------ Records ------

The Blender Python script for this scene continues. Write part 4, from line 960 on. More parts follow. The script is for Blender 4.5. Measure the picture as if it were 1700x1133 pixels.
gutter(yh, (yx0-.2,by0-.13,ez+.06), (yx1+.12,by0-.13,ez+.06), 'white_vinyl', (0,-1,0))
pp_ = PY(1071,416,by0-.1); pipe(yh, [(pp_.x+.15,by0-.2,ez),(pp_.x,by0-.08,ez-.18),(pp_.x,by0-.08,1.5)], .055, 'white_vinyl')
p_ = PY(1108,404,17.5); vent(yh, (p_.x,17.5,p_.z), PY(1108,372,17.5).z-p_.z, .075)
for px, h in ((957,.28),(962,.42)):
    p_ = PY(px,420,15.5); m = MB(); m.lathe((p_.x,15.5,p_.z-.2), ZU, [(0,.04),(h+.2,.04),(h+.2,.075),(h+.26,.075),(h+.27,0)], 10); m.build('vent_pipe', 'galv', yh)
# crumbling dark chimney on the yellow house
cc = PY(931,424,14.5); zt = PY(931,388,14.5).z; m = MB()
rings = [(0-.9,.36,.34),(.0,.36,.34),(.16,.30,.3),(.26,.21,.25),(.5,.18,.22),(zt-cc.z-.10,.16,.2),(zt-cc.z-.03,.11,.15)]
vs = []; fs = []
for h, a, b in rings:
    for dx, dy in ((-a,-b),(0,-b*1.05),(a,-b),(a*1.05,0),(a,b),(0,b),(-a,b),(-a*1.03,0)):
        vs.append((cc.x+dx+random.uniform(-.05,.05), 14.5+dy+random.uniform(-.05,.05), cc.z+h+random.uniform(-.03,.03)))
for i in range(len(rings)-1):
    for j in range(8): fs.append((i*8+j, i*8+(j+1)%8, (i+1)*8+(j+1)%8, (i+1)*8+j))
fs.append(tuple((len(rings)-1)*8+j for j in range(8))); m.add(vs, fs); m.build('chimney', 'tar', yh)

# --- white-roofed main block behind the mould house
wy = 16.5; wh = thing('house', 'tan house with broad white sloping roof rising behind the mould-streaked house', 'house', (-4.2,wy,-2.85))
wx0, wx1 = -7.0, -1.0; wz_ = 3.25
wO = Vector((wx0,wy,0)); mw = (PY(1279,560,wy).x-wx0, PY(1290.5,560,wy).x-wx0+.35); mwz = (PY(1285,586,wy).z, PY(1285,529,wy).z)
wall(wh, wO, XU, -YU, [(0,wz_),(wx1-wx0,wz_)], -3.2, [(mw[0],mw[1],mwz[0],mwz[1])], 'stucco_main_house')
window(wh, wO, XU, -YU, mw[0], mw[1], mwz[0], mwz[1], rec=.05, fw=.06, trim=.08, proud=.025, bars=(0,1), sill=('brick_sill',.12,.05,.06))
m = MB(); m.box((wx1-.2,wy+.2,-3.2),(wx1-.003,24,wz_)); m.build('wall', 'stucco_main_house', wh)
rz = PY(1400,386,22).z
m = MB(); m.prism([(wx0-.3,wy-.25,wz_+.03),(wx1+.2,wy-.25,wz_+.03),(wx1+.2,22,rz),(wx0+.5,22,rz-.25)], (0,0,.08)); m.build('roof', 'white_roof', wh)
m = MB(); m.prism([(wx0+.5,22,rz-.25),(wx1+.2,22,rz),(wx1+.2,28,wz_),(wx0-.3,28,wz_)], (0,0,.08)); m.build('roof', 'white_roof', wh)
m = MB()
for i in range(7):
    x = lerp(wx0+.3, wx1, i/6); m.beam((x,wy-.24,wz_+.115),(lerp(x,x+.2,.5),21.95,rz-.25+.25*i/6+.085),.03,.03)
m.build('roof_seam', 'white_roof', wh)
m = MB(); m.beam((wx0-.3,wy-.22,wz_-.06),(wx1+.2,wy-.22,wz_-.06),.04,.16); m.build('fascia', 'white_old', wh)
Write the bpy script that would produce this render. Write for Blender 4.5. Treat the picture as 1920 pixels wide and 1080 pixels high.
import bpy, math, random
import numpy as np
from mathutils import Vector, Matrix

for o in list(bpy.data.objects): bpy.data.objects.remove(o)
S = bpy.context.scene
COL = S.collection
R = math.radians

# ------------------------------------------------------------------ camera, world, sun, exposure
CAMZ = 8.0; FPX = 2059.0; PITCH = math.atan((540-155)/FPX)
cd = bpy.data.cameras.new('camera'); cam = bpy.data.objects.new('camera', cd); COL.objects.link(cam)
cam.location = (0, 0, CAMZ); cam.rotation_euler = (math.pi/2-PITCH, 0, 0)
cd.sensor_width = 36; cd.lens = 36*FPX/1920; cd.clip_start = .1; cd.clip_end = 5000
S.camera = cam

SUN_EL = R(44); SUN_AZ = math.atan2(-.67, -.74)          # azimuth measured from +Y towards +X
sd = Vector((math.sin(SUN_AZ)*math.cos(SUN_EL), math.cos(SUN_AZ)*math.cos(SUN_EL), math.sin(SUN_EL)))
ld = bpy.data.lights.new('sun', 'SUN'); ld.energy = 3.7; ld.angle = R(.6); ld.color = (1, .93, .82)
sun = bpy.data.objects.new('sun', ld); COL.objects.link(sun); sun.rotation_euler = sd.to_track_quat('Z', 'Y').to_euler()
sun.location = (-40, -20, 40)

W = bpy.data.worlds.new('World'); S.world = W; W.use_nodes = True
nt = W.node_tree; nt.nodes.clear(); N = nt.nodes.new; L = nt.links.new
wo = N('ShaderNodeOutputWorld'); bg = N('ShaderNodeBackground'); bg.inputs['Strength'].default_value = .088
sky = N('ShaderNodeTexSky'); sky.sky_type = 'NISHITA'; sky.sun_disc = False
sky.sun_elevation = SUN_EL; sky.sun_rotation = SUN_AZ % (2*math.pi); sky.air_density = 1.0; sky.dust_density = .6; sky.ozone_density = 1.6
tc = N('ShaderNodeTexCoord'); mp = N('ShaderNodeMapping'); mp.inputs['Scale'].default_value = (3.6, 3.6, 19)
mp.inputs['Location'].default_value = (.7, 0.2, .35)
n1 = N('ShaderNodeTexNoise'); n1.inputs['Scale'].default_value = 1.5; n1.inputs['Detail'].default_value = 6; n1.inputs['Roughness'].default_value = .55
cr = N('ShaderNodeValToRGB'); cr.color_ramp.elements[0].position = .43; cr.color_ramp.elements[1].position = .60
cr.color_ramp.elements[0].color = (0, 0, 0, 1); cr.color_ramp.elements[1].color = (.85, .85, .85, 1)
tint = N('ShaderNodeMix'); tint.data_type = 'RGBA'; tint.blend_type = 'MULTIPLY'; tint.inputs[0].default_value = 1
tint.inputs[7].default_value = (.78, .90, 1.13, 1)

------

Your objective: Copy each line of the data exactly, leaving nothing out.

Task solution:
The Blender Python script for this scene continues. Write part 4, from line 960 on. More parts follow. The script is for Blender 4.5. Measure the picture as if it were 1700x1133 pixels.
gutter(yh, (yx0-.2,by0-.13,ez+.06), (yx1+.12,by0-.13,ez+.06), 'white_vinyl', (0,-1,0))
pp_ = PY(1071,416,by0-.1); pipe(yh, [(pp_.x+.15,by0-.2,ez),(pp_.x,by0-.08,ez-.18),(pp_.x,by0-.08,1.5)], .055, 'white_vinyl')
p_ = PY(1108,404,17.5); vent(yh, (p_.x,17.5,p_.z), PY(1108,372,17.5).z-p_.z, .075)
for px, h in ((957,.28),(962,.42)):
    p_ = PY(px,420,15.5); m = MB(); m.lathe((p_.x,15.5,p_.z-.2), ZU, [(0,.04),(h+.2,.04),(h+.2,.075),(h+.26,.075),(h+.27,0)], 10); m.build('vent_pipe', 'galv', yh)
# crumbling dark chimney on the yellow house
cc = PY(931,424,14.5); zt = PY(931,388,14.5).z; m = MB()
rings = [(0-.9,.36,.34),(.0,.36,.34),(.16,.30,.3),(.26,.21,.25),(.5,.18,.22),(zt-cc.z-.10,.16,.2),(zt-cc.z-.03,.11,.15)]
vs = []; fs = []
for h, a, b in rings:
    for dx, dy in ((-a,-b),(0,-b*1.05),(a,-b),(a*1.05,0),(a,b),(0,b),(-a,b),(-a*1.03,0)):
        vs.append((cc.x+dx+random.uniform(-.05,.05), 14.5+dy+random.uniform(-.05,.05), cc.z+h+random.uniform(-.03,.03)))
for i in range(len(rings)-1):
    for j in range(8): fs.append((i*8+j, i*8+(j+1)%8, (i+1)*8+(j+1)%8, (i+1)*8+j))
fs.append(tuple((len(rings)-1)*8+j for j in range(8))); m.add(vs, fs); m.build('chimney', 'tar', yh)

# --- white-roofed main block behind the mould house
wy = 16.5; wh = thing('house', 'tan house with broad white sloping roof rising behind the mould-streaked house', 'house', (-4.2,wy,-2.85))
wx0, wx1 = -7.0, -1.0; wz_ = 3.25
wO = Vector((wx0,wy,0)); mw = (PY(1279,560,wy).x-wx0, PY(1290.5,560,wy).x-wx0+.35); mwz = (PY(1285,586,wy).z, PY(1285,529,wy).z)
wall(wh, wO, XU, -YU, [(0,wz_),(wx1-wx0,wz_)], -3.2, [(mw[0],mw[1],mwz[0],mwz[1])], 'stucco_main_house')
window(wh, wO, XU, -YU, mw[0], mw[1], mwz[0], mwz[1], rec=.05, fw=.06, trim=.08, proud=.025, bars=(0,1), sill=('brick_sill',.12,.05,.06))
m = MB(); m.box((wx1-.2,wy+.2,-3.2),(wx1-.003,24,wz_)); m.build('wall', 'stucco_main_house', wh)
rz = PY(1400,386,22).z
m = MB(); m.prism([(wx0-.3,wy-.25,wz_+.03),(wx1+.2,wy-.25,wz_+.03),(wx1+.2,22,rz),(wx0+.5,22,rz-.25)], (0,0,.08)); m.build('roof', 'white_roof', wh)
m = MB(); m.prism([(wx0+.5,22,rz-.25),(wx1+.2,22,rz),(wx1+.2,28,wz_),(wx0-.3,28,wz_)], (0,0,.08)); m.build('roof', 'white_roof', wh)
m = MB()
for i in range(7):
    x = lerp(wx0+.3, wx1, i/6); m.beam((x,wy-.24,wz_+.115),(lerp(x,x+.2,.5),21.95,rz-.25+.25*i/6+.085),.03,.03)
m.build('roof_seam', 'white_roof', wh)
m = MB(); m.beam((wx0-.3,wy-.22,wz_-.06),(wx1+.2,wy-.22,wz_-.06),.04,.16); m.build('fascia', 'white_old', wh)
Write the bpy script that would produce this render. Write for Blender 4.5. Treat the picture as 1920 pixels wide and 1080 pixels high.
import bpy, math, random
import numpy as np
from mathutils import Vector, Matrix

for o in list(bpy.data.objects): bpy.data.objects.remove(o)
S = bpy.context.scene
COL = S.collection
R = math.radians

# ------------------------------------------------------------------ camera, world, sun, exposure
CAMZ = 8.0; FPX = 2059.0; PITCH = math.atan((540-155)/FPX)
cd = bpy.data.cameras.new('camera'); cam = bpy.data.objects.new('camera', cd); COL.objects.link(cam)
cam.location = (0, 0, CAMZ); cam.rotation_euler = (math.pi/2-PITCH, 0, 0)
cd.sensor_width = 36; cd.lens = 36*FPX/1920; cd.clip_start = .1; cd.clip_end = 5000
S.camera = cam

SUN_EL = R(44); SUN_AZ = math.atan2(-.67, -.74)          # azimuth measured from +Y towards +X
sd = Vector((math.sin(SUN_AZ)*math.cos(SUN_EL), math.cos(SUN_AZ)*math.cos(SUN_EL), math.sin(SUN_EL)))
ld = bpy.data.lights.new('sun', 'SUN'); ld.energy = 3.7; ld.angle = R(.6); ld.color = (1, .93, .82)
sun = bpy.data.objects.new('sun', ld); COL.objects.link(sun); sun.rotation_euler = sd.to_track_quat('Z', 'Y').to_euler()
sun.location = (-40, -20, 40)

W = bpy.data.worlds.new('World'); S.world = W; W.use_nodes = True
nt = W.node_tree; nt.nodes.clear(); N = nt.nodes.new; L = nt.links.new
wo = N('ShaderNodeOutputWorld'); bg = N('ShaderNodeBackground'); bg.inputs['Strength'].default_value = .088
sky = N('ShaderNodeTexSky'); sky.sky_type = 'NISHITA'; sky.sun_disc = False
sky.sun_elevation = SUN_EL; sky.sun_rotation = SUN_AZ % (2*math.pi); sky.air_density = 1.0; sky.dust_density = .6; sky.ozone_density = 1.6
tc = N('ShaderNodeTexCoord'); mp = N('ShaderNodeMapping'); mp.inputs['Scale'].default_value = (3.6, 3.6, 19)
mp.inputs['Location'].default_value = (.7, 0.2, .35)
n1 = N('ShaderNodeTexNoise'); n1.inputs['Scale'].default_value = 1.5; n1.inputs['Detail'].default_value = 6; n1.inputs['Roughness'].default_value = .55
cr = N('ShaderNodeValToRGB'); cr.color_ramp.elements[0].position = .43; cr.color_ramp.elements[1].position = .60
cr.color_ramp.elements[0].color = (0, 0, 0, 1); cr.color_ramp.elements[1].color = (.85, .85, .85, 1)
tint = N('ShaderNodeMix'); tint.data_type = 'RGBA'; tint.blend_type = 'MULTIPLY'; tint.inputs[0].default_value = 1
tint.inputs[7].default_value = (.78, .90, 1.13, 1)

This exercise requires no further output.